October 25, 2010 Culture, HR, Management

Hard To Find Skills

I was at a leadership meeting recently and we were talking about recruiting issues. Some individuals were mentioning that despite unemployment numbers, they still had a hard time finding the right people for some critical positions that were open. And it wasn’t a question of technique, or pay or anything along those lines. It’s a situation where they just couldn’t find the right skill set. On the job training was certainly an option, but who has time for that anymore.  Workers in general do more with less these days and many managers have their own jobs to do in addition to managing, mentoring and retaining their existing employees.

So let’s say you’ve got one of these positions where there are a very limited number of people qualified for the role. You’re spending millions of recruiting dollars and you’re still falling short. What’s the solution?

Some recruiters would say devote more budget and more energy into recruiting.  At some point this can turn into diminishing returns.

How about looking at the broader picture? Maybe it is time to do a lock down on your retention efforts. Every person you lose not only means another search; it means a person with institutional knowledge leaving the workplace.

We all know in tough times training and education seem to be the first to go.  I am of the philosophy that in tough times training and education are essential in keeping employees engaged and motivated.  A little time out to learn or refine a skill and share experiences with peers is an effective way for a company to demonstrate that skills are important and they want to keep their employee skills strong.

All employers have people interested in moving into new roles but they may not have the skills they need. You can make it as easy for them move up by offering training classes, and education incentives.

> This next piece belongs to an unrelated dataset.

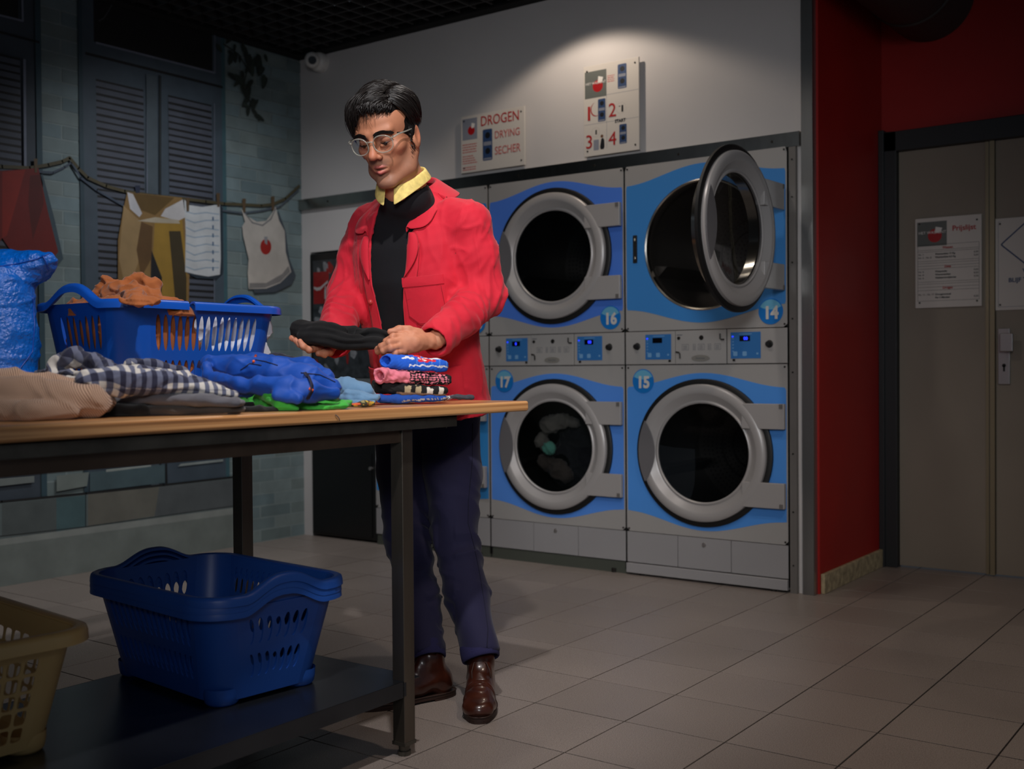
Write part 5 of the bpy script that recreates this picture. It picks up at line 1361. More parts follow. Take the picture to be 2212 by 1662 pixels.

Maybe it’s time for those companies that can’t recruit the skill set they’re looking for to consider: external programs; working with colleges, scholarships, adult educators.  Some of the positions and jobs that existed a decade ago don’t exist today and vice versa, so why not partner with a local technical college or a university to develop skills sets need in the employees you have or those that have the ability and want to learn. 

I can think of many success stories but would love to hear how others are developing and strengthening skill sets in their organizations.